Every September 22nd people from around the world get together in the streets, intersections, and neighbourhood blocks to remind the world that we don’t have to accept our car-dominated society.
But we do not want just one day of celebration and then a return to “normal” life. When people get out of their cars, they should stay out of their cars. It is up to us, it is up to our cities, and our governments to help create permanent change to benefit pedestrians, cyclists, and other people who do not drive cars.
Let World Car-Free Day be a showcase for just how our cities might look like, feel like, and sound like without cars…365 days a year! Can you imagine it?!
As the climate heats up, World Car-Free Day is the perfect time to take the heat off the planet and put it on city planners and politicians to give priority to cycling, walking and public transport, instead of to the automobile.
Bell-ringing for Biodiversity will also be taking place throughout Britain on 22nd September. There’s no reason why churches in Ireland shouldn’t join in too by ringing their bells between 12 noon and 2pm!
Plants, animals and life as we know it are all linked and the loss of one species can affect many others.

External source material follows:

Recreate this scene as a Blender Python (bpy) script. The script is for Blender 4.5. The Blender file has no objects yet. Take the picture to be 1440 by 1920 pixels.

The Church of England, as an official supporter of IYB-UK has been invited by the UN to encourage its churches to ring bells between 12noon and 2pm on 22ndSept. The aim is to remind people throughout the country of the crisis but also to celebrate the church and church people’s role in celebrating and recording the biodiversity contained in its 12,000 churchyards.
Churches are already signing up, ranging from some who have full peels like St Eds in Cambridge to others with just one or two. Charlecote in Warwickshire only has two bells, but will be ringing them and at Christ Church Whittington in Norfolk Jenny Elsey will be ringing the church’s only bell.
St Peter’s Church in Onchan on the Isle of Man has a special reason to ring its bells as this was where Rear Admiral William Bligh was married. As well as finding fame through the Mutiny on the Bounty, Bligh was also a world famous botanist.